**Instruction:** Pictures aside, quote the whole listing exactly.

**Raw data:**
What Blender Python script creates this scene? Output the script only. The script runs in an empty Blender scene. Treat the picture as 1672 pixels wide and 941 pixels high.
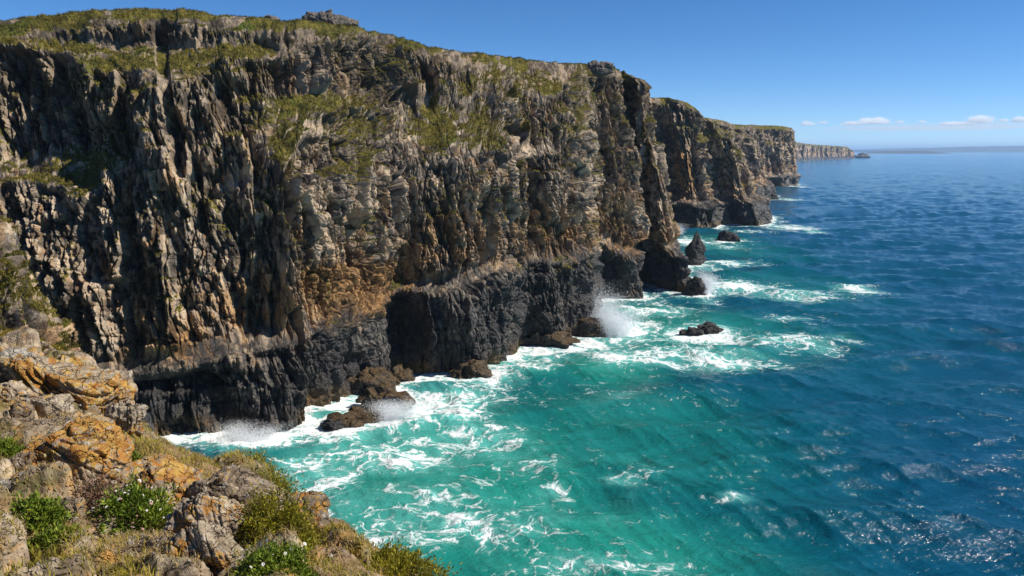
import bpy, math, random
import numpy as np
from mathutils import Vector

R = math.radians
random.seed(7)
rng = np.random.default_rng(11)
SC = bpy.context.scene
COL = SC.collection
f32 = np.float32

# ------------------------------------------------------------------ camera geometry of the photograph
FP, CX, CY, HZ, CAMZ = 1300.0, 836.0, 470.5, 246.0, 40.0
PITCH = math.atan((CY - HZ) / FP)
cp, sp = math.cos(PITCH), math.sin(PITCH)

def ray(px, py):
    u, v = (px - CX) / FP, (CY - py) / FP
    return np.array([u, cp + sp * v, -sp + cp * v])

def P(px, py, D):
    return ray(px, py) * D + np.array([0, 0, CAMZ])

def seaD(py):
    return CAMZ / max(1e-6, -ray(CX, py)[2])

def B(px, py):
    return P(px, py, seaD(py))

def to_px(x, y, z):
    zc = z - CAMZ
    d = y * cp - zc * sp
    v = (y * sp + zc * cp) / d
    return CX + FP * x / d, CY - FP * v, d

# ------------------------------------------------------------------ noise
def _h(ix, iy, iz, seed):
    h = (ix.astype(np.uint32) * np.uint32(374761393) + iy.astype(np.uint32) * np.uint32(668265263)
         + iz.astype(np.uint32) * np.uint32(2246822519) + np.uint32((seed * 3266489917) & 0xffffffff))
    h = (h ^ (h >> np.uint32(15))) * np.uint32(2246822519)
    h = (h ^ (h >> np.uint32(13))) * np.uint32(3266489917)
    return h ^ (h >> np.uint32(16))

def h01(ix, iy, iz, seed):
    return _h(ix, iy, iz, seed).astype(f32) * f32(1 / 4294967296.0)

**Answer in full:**
What Blender Python script creates this scene? Output the script only. The script runs in an empty Blender scene. Treat the picture as 1672 pixels wide and 941 pixels high.
import bpy, math, random
import numpy as np
from mathutils import Vector

R = math.radians
random.seed(7)
rng = np.random.default_rng(11)
SC = bpy.context.scene
COL = SC.collection
f32 = np.float32

# ------------------------------------------------------------------ camera geometry of the photograph
FP, CX, CY, HZ, CAMZ = 1300.0, 836.0, 470.5, 246.0, 40.0
PITCH = math.atan((CY - HZ) / FP)
cp, sp = math.cos(PITCH), math.sin(PITCH)

def ray(px, py):
    u, v = (px - CX) / FP, (CY - py) / FP
    return np.array([u, cp + sp * v, -sp + cp * v])

def P(px, py, D):
    return ray(px, py) * D + np.array([0, 0, CAMZ])

def seaD(py):
    return CAMZ / max(1e-6, -ray(CX, py)[2])

def B(px, py):
    return P(px, py, seaD(py))

def to_px(x, y, z):
    zc = z - CAMZ
    d = y * cp - zc * sp
    v = (y * sp + zc * cp) / d
    return CX + FP * x / d, CY - FP * v, d

# ------------------------------------------------------------------ noise
def _h(ix, iy, iz, seed):
    h = (ix.astype(np.uint32) * np.uint32(374761393) + iy.astype(np.uint32) * np.uint32(668265263)
         + iz.astype(np.uint32) * np.uint32(2246822519) + np.uint32((seed * 3266489917) & 0xffffffff))
    h = (h ^ (h >> np.uint32(15))) * np.uint32(2246822519)
    h = (h ^ (h >> np.uint32(13))) * np.uint32(3266489917)
    return h ^ (h >> np.uint32(16))

def h01(ix, iy, iz, seed):
    return _h(ix, iy, iz, seed).astype(f32) * f32(1 / 4294967296.0)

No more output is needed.